- _Instructions for the task_
Locate the string "parts" in the records below. Copy every line where it occurs.

Rows from a 3D scene dataset
+--

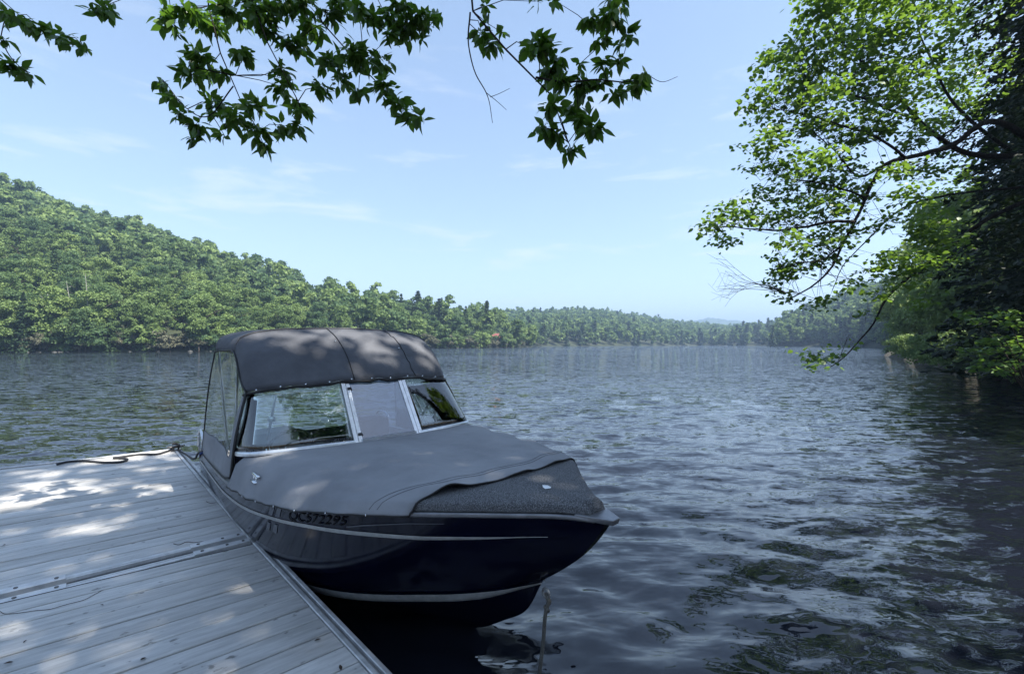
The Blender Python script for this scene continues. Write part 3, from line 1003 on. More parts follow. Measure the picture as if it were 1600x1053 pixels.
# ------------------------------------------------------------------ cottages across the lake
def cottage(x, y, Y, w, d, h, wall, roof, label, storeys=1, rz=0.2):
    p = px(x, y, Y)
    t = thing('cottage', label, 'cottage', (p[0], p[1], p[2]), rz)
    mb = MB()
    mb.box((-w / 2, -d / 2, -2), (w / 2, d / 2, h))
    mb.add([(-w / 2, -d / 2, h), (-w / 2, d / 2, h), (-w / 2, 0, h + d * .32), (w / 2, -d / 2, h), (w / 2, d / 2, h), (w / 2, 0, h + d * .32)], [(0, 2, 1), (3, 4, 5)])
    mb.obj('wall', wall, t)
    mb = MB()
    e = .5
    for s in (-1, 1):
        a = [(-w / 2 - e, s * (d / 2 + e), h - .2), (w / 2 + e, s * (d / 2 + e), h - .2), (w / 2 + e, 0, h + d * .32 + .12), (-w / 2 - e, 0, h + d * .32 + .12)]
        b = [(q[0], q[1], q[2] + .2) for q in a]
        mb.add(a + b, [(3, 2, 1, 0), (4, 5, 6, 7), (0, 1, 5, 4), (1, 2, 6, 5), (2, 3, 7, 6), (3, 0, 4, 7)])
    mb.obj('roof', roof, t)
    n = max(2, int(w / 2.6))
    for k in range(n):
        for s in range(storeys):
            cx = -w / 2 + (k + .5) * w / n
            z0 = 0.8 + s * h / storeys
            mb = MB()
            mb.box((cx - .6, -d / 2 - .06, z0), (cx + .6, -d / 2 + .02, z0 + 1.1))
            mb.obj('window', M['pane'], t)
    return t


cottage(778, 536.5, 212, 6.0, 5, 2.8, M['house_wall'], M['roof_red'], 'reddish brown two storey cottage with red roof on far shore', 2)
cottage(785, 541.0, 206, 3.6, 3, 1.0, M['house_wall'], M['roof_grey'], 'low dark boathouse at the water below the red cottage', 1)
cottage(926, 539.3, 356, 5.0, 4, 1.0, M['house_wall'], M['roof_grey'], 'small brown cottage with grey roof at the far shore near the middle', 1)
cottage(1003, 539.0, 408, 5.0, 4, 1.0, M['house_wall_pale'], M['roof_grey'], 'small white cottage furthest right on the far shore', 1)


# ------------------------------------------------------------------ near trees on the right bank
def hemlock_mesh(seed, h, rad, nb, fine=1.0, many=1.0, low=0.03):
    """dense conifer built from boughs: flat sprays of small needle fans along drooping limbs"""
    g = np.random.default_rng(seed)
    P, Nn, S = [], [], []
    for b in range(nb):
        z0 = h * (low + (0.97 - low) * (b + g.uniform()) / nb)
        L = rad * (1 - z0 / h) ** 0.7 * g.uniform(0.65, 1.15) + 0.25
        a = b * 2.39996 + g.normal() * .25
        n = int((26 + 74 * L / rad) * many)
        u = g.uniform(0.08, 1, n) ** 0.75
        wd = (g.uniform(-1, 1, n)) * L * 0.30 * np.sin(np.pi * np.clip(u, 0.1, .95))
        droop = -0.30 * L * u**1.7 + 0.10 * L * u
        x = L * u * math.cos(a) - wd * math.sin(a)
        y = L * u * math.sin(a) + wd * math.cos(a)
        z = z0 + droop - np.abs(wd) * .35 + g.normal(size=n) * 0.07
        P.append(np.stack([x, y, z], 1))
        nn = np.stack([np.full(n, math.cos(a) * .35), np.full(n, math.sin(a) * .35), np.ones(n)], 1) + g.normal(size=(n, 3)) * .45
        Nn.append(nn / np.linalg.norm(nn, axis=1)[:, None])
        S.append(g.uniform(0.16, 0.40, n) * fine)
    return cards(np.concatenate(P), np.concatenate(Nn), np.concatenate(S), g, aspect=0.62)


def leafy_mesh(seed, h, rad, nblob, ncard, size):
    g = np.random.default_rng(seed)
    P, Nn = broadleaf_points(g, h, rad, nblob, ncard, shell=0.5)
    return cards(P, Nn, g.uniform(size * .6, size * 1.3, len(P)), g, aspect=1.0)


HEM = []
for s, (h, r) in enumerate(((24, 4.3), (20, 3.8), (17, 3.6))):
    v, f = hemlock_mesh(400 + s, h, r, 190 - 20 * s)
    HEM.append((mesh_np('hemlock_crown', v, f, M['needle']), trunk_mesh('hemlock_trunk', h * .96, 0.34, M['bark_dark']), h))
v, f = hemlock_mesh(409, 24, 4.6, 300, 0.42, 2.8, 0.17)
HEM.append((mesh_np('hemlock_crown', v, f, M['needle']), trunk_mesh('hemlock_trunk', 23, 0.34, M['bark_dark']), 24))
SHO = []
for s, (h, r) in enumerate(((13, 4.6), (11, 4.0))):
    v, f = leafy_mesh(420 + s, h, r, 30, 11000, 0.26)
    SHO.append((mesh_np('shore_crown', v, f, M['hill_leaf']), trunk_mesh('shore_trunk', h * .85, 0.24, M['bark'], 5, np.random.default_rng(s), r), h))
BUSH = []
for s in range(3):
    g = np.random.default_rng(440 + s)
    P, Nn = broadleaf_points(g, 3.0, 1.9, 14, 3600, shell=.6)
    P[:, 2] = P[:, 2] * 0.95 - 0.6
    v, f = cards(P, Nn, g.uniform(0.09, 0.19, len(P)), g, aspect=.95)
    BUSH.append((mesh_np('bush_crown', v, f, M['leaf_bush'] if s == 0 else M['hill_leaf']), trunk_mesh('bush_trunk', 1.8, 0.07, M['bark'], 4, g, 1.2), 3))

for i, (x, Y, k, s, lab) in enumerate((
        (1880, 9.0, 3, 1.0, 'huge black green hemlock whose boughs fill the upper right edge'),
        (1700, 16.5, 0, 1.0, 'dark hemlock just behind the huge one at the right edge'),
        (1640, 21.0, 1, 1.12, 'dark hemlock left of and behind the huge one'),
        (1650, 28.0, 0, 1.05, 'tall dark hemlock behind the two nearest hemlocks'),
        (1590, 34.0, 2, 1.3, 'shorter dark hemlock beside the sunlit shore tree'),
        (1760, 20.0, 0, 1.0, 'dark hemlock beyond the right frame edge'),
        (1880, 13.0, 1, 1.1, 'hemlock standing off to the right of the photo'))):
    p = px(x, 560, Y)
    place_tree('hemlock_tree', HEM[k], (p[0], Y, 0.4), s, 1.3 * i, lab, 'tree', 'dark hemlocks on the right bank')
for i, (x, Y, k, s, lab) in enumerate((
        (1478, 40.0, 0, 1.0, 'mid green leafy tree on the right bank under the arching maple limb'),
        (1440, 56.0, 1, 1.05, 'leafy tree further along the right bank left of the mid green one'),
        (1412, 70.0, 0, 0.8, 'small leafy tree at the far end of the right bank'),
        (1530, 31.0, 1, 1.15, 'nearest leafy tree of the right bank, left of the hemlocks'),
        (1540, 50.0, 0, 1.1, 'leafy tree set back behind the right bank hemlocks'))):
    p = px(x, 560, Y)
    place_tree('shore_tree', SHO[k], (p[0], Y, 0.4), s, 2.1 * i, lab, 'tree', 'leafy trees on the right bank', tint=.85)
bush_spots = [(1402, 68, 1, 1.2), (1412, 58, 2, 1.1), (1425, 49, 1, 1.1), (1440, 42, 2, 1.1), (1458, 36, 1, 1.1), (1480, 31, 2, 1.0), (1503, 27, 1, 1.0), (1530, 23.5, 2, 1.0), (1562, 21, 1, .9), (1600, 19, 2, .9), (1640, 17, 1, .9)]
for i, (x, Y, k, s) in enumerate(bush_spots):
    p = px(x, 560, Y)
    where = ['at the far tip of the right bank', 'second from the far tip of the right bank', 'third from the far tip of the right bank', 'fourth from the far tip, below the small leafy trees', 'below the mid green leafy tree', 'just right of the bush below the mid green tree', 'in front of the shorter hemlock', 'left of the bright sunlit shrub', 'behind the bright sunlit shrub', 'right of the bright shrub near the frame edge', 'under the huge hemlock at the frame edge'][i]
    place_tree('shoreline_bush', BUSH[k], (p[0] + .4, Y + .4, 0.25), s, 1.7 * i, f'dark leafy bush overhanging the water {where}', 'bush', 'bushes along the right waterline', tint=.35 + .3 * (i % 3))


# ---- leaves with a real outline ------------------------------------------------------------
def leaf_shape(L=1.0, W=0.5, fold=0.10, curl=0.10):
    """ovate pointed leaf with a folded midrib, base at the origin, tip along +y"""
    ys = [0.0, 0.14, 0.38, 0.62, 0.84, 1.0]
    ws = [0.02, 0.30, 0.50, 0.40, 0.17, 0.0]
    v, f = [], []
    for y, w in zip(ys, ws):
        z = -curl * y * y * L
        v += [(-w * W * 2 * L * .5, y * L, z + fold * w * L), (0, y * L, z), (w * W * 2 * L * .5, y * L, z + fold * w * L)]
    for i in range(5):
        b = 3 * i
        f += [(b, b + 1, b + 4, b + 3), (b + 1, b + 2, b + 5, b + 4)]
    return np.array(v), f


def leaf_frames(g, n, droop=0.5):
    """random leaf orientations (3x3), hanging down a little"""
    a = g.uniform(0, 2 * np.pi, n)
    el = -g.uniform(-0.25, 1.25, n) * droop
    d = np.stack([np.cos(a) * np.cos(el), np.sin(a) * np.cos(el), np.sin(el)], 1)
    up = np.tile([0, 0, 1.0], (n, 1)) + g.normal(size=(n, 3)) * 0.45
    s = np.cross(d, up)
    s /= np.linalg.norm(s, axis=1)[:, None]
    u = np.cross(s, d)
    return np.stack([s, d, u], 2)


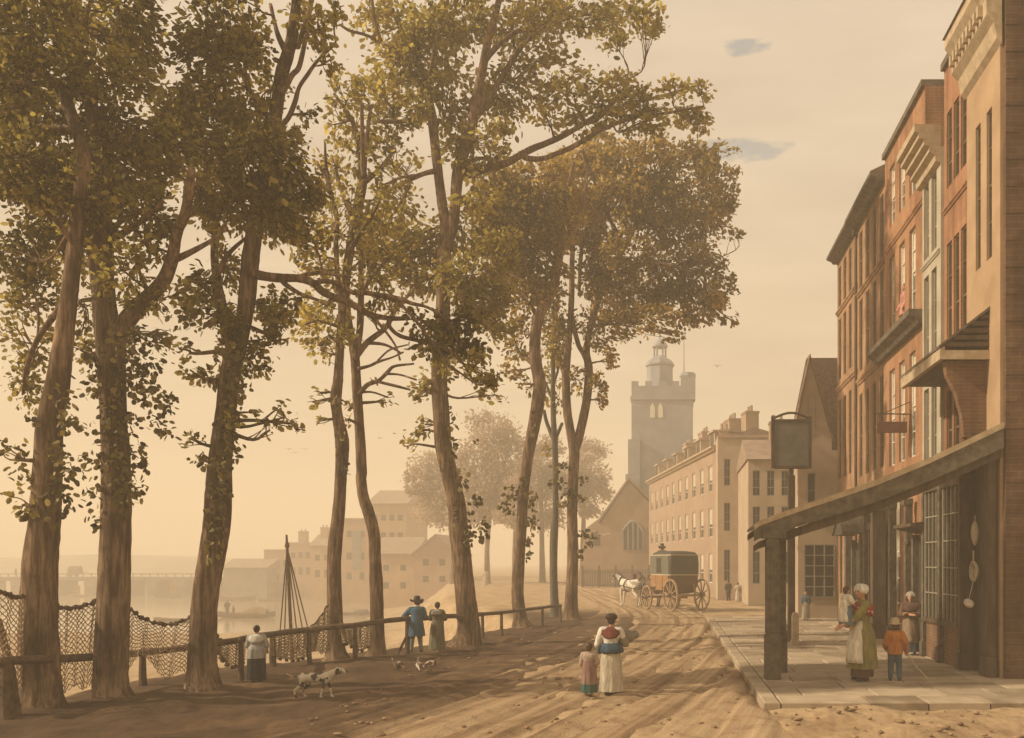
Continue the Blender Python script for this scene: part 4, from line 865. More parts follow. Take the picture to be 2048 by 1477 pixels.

+--

- _Task answer_
The Blender Python script for this scene continues. Write part 3, from line 1003 on. More parts follow. Measure the picture as if it were 1600x1053 pixels.
Continue the Blender Python script for this scene: part 4, from line 865. More parts follow. Take the picture to be 2048 by 1477 pixels.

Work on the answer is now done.